Bruce Cameron

 

September 11, 2013



Editor’s Note: The following column was originally published in 2008.

Superman taught me to read.

I’m not sure how old I was when I started reading, though I’m pretty sure it was before I went to high school. My cousin John had a stack of superhero comic books in his room, which drew me like a magnet whenever I was at his house. (Buried in the pile were a couple of magazines with large fold-out pictures of undressed women — these didn’t interest me in the slightest, another clue that I probably wasn’t in high school.)

One day I was scrutinizing a picture of Superman punching out a bad guy, and the colorful word that had always been incomprehensible to me suddenly leapt off the page: POW!

POW, indeed. Just like that, I could read.

A few years later, I got into my first fistfight, with a boy named Brad, and when I socked him, it didn’t make a POW at all — it was more like the noise you hear when a housefly taps against a window pane. When Brad hit me back, I didn’t hear a POW then, either, just the sound of me crying.

By leaping over tall grade levels in a single bound and puzzling out words on my own, I was setting myself up for a series of embarrassing moments. For example, the first time I encountered the word “germs” I decided it must be short for “Germans,” about which I read all the time because I was obsessed with World War II comic books. I was therefore a little startled when I came across this sentence: “Betsy didn’t want to look in the garbage can because she was sure it was full of germs.”

Wait, what? The garbage can was full of Germans? What in the world were they doing in there? Did Superman know about this?

I puzzled out the word “anxiety” and decided it was pronounced “anks-ity,” as in, “No wonder Betsy had so much anks-ity, her trash can was full of Germans!”

Most of the readers in second grade, when called upon to read, would stand and visibly strain, wincing as they squeezed out the text one word at a time.

When they hit a word they didn’t recognize, they’d bump up against it like elevator doors trying to close on a foot, banging repeatedly on the first consonant.

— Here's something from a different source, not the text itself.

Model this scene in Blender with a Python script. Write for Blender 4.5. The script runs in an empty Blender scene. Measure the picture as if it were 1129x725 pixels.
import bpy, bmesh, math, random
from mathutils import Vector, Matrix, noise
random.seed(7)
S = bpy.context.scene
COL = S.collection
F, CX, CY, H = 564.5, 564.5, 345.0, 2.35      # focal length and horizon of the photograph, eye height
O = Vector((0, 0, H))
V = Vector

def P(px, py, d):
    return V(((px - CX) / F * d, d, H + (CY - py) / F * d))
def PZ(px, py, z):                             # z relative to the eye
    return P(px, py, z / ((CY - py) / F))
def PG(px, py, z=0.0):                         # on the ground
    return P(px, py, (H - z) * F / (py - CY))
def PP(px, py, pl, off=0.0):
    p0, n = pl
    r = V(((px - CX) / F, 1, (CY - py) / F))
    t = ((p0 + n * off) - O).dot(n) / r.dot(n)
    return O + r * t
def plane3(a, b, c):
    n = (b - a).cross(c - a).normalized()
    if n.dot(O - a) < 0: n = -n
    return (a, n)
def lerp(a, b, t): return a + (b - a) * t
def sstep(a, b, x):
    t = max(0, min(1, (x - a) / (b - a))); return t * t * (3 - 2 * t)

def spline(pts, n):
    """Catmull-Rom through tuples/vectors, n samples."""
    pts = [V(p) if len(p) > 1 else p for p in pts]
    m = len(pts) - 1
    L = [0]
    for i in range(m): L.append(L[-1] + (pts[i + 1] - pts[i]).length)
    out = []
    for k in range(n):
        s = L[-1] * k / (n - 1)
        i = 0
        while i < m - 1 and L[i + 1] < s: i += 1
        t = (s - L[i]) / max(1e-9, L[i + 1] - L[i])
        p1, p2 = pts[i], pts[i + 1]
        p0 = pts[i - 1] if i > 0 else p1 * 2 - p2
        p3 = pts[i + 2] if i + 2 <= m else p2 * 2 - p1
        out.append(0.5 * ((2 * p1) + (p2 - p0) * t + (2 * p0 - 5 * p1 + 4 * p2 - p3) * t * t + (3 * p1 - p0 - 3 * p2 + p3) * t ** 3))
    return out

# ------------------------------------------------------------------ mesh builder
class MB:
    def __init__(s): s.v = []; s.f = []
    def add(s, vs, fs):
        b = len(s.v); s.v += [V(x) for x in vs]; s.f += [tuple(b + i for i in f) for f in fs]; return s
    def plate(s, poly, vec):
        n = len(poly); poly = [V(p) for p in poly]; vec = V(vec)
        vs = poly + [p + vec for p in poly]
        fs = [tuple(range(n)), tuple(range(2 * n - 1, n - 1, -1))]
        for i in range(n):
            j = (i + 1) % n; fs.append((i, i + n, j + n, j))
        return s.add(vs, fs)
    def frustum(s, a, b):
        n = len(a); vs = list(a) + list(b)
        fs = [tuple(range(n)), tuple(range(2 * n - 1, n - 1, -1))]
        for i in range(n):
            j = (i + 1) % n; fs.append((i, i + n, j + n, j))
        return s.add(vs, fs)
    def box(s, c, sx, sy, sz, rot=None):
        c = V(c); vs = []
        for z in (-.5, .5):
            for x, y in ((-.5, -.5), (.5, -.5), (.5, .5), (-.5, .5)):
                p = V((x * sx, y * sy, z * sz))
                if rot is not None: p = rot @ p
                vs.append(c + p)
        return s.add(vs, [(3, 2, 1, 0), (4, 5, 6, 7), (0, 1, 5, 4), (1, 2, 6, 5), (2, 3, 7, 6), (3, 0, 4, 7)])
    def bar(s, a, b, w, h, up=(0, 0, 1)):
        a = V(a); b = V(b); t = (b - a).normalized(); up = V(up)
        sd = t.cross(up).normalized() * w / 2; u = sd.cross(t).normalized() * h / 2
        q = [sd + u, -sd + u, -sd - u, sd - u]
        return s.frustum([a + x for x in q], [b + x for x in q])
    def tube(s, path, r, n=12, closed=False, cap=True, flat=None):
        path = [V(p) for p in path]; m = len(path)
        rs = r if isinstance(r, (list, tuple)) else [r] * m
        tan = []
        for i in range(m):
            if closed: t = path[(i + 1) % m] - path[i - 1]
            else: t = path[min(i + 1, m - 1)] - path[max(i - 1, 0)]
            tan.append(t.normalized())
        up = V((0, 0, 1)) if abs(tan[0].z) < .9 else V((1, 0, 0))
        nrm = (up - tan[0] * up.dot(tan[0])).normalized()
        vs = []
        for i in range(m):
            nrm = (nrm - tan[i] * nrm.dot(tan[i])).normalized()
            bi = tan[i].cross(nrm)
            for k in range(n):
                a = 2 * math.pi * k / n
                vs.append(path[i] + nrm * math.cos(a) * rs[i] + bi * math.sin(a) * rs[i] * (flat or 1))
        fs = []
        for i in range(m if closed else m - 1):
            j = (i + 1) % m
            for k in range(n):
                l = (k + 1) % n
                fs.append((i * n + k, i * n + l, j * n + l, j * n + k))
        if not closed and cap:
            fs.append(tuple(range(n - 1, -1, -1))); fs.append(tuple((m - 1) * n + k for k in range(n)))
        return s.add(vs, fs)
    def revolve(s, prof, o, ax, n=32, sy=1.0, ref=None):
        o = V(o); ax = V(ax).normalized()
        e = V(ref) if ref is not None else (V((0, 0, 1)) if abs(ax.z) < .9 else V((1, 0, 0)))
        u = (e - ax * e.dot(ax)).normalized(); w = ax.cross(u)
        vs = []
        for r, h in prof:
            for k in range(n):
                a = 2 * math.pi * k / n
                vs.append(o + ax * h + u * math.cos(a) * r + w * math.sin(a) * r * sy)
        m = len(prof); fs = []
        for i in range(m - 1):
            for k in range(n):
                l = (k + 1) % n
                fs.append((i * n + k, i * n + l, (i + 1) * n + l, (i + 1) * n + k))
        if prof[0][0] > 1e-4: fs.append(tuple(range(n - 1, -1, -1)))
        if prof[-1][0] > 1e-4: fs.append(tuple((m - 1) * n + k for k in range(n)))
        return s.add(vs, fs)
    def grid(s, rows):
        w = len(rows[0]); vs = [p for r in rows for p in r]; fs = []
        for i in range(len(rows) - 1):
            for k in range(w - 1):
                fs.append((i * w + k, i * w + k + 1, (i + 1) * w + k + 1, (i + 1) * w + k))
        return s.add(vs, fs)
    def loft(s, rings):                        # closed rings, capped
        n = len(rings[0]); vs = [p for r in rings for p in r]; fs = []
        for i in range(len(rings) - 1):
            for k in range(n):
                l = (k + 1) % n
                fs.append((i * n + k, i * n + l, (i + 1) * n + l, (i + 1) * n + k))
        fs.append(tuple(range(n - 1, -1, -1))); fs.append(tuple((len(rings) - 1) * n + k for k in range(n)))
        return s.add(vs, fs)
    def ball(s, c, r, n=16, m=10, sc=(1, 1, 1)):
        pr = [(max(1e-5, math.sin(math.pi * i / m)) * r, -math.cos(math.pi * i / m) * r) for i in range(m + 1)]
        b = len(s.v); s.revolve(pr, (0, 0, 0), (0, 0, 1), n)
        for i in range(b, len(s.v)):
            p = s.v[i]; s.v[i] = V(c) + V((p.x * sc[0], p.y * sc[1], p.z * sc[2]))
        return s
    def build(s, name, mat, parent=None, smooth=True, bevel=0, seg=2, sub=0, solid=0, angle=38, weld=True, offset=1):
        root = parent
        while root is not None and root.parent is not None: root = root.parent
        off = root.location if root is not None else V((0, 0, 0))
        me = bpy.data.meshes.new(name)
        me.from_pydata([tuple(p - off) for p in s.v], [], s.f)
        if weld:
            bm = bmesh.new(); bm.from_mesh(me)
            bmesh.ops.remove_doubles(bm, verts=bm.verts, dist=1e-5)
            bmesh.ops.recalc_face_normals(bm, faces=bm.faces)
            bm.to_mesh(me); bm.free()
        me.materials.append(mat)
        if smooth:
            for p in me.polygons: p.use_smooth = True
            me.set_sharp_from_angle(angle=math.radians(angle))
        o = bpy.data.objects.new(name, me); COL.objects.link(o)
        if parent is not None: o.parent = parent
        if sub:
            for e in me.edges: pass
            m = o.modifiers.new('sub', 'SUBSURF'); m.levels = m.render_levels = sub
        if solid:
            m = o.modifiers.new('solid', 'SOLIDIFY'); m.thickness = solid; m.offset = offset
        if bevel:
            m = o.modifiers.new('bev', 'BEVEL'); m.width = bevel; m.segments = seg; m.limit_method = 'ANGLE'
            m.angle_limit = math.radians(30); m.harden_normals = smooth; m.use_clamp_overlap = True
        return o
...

Student: At the ... duh ... duh ... duh ...

Teacher: “Department.”

I could recognize and comprehend the words, but proper pronunciation was another matter.

Me: She sig-heed (sighed) as she ka-needed (kneaded) the do-you-guh (dough).

Teacher: Wait, what?

The students, guessing that I probably got at least one of the words wrong, sniggered.

This constant mispronunciation of vocabulary words led to a meeting with my parents, wherein the teacher suggested that maybe I should be held back a grade, or perhaps put in a bag full of rocks and thrown into the river.

My parents seemed pretty shocked that a kid who spent all his free time devouring books would be so illiterate, but was there any wonder I had trouble with my native tongue? I was taught to read by a guy from Krypton!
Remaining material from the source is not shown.